Madonna Plays with Fire, Brimstone

Officials at Milan's Duomo Cathedral ignoring requests to remove an H&M clothing ad featuring Madonna from church's scaffolding after singer's mock-crucifixion drew protests in Rome

By Gina Serpe Aug 09, 2006 6:30 PMTags

If ever anyone was due for a smiting, surely it's Madonna. At least, an increasing number of Italians seem to think so.

Fresh off her Vatican-disavowed mock-crucifixion performance in Rome, the erstwhile Material Girl has drawn the ire of yet another group of Catholics, this time over her H&M clothing ad draped over the scaffolding of Milan's landmark Duomo.

Surprisingly, it's not the "Papa Don't Preach" star's pose or wardrobe that's causing the controversy--it would be a feat to find offense with the image itself, which features Madonna donning a fully-zipped white sports jacket and looking downward.

Instead, protestors have found fault with the ad's placement, gracing the outside of the cathedral less than a week after the Confessions on a Dancefloor singer went ahead with plans to stage her cross-writhing routine at a concert at Rome's Olympic Stadium, just a mile away from Vatican City.

Timing is apparently everything.

Last Sunday, the controversy-courting singer pulled off a Jesus-channeling performance on stage, suspending herself on a 20-foot mirrored cross and donning a crown of fake thorns while singing the '80s ballad "Live to Tell."
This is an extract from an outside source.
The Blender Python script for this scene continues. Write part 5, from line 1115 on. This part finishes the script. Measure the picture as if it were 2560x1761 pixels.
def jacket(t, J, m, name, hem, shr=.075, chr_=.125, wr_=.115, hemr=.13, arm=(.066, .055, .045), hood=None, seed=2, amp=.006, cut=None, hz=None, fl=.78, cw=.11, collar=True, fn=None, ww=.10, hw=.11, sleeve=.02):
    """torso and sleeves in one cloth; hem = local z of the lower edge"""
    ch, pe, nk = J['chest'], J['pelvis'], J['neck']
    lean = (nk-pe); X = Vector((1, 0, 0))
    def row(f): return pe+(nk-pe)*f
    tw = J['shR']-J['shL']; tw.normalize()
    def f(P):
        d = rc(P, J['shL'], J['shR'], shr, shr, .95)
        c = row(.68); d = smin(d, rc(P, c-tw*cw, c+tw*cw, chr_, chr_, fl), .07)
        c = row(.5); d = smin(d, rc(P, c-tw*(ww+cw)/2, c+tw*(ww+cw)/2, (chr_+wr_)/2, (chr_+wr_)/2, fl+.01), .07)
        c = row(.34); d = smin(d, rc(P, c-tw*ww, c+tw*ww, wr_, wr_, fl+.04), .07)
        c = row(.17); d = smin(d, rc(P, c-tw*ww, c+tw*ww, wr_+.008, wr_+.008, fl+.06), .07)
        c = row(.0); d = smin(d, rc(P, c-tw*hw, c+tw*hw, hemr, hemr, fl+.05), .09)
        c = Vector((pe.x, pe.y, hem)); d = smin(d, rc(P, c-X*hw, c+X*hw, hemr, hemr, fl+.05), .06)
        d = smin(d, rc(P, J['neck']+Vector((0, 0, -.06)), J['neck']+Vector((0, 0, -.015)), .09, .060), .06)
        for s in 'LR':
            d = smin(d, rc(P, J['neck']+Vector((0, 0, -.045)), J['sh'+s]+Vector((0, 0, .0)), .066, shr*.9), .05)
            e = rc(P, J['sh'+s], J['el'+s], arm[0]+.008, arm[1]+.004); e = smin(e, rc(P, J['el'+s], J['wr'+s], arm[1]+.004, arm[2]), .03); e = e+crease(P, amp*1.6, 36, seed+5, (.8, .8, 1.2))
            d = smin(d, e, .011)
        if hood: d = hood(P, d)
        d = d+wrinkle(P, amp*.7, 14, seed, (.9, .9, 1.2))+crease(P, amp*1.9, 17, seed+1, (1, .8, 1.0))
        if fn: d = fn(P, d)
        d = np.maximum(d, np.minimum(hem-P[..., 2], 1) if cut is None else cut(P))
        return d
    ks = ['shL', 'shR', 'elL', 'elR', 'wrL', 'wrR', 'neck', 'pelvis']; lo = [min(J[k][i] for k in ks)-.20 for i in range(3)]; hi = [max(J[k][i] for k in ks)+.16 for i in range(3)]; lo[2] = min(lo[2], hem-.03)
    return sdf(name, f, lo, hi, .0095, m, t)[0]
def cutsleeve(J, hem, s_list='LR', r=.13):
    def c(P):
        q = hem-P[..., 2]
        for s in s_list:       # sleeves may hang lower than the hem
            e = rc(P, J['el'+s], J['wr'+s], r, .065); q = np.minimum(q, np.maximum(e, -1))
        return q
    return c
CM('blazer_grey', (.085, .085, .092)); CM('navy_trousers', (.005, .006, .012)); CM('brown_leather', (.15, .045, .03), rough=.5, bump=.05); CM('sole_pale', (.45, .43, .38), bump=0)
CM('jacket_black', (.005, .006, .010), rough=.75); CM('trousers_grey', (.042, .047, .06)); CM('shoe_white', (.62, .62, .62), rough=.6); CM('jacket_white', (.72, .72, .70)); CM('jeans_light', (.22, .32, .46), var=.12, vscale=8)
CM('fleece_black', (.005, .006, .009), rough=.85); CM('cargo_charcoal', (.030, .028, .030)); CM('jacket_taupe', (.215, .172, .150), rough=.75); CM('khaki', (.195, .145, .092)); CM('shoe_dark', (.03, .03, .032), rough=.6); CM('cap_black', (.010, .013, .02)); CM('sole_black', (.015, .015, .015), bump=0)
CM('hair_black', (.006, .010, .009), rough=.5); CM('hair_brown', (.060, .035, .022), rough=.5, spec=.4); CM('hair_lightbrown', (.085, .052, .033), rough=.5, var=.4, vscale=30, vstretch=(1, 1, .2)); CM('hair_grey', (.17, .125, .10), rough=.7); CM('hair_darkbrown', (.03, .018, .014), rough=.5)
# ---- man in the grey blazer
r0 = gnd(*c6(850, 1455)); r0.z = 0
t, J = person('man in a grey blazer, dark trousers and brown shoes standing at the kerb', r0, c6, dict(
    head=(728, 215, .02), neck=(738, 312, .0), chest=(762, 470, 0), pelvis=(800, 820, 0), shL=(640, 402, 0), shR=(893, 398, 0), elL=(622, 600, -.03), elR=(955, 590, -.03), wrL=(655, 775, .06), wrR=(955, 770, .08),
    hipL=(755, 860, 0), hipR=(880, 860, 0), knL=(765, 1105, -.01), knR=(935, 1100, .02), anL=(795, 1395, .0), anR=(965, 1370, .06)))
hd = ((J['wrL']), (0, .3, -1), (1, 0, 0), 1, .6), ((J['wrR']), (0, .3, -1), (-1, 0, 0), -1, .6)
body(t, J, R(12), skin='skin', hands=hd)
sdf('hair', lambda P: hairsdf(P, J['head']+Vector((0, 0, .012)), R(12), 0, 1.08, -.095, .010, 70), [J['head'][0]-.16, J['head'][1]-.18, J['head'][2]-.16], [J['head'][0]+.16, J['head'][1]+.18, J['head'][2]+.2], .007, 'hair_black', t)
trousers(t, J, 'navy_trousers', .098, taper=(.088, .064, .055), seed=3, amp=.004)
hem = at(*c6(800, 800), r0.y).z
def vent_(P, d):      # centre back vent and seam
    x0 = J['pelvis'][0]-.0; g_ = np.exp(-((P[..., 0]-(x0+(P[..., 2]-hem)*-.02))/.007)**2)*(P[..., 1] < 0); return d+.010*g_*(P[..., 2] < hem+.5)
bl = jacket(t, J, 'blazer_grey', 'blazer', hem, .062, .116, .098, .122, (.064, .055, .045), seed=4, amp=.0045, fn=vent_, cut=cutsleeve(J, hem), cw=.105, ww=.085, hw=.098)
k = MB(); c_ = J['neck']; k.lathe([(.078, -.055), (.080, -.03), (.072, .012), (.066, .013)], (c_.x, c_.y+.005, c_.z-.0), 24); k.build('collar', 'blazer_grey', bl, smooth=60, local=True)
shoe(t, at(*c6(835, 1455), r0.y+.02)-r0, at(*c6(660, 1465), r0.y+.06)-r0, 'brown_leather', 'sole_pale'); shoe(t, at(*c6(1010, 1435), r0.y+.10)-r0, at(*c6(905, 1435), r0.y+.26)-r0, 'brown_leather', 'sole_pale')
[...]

Despite increasing protests over the H&M banner, the revenue from which is helping bankroll restoration of the cathedral, the Duomo's Monsignor Luigi Manganini said the ad would stay up for the duration of H&M's contract.

"It's just an ad, certainly not a canonization," Manganini told Italy's Ansa news agency, per Reuters. "When it was accepted, the poster seemed all correct and appropriate for its place, and it still is."

The head of culture for Milan's city council agreed, claiming the complaints, primarily by a Catholic parents' association and Milan's Advertising Progress Foundation, was much ado about nothing and that the ad might even be in keeping with the décor of the 14th century cathedral.

"The other parts of the building are full of devils and demons," Vittorio Sgarbi told the city's Corriere della Sera newspaper. "So an infernal Madonna shouldn't hurt us too badly."

It's not the first time an Italian church-side advertisement has drawn the ire of watchdog groups.

Last spring, Rome's St. Pantaleo church was blasted for agreeing to hang a giant movie poster promoting The Da Vinci Code on its outer scaffolding.

Several clergymen called the advertisement's presence "blatant provocation" as it came on the heels of mounting Vatican protests against the film, which questioned key tenets of Catholic beliefs.

The poster, which featured the face of Da Vinci's Mona Lisa along with the film's premiere date, remained up for three weeks before the Italian Interior Ministry agreed to remove it.

Madonna, meanwhile, has moved on from her Roman protests and is back on the road, already courting the wrath of another religious body, the Russian Orthodox Church.

Church officials have already jumped on the boycott bandwagon, urging Christians to sit out her concert when she stops in Moscow Sept. 11.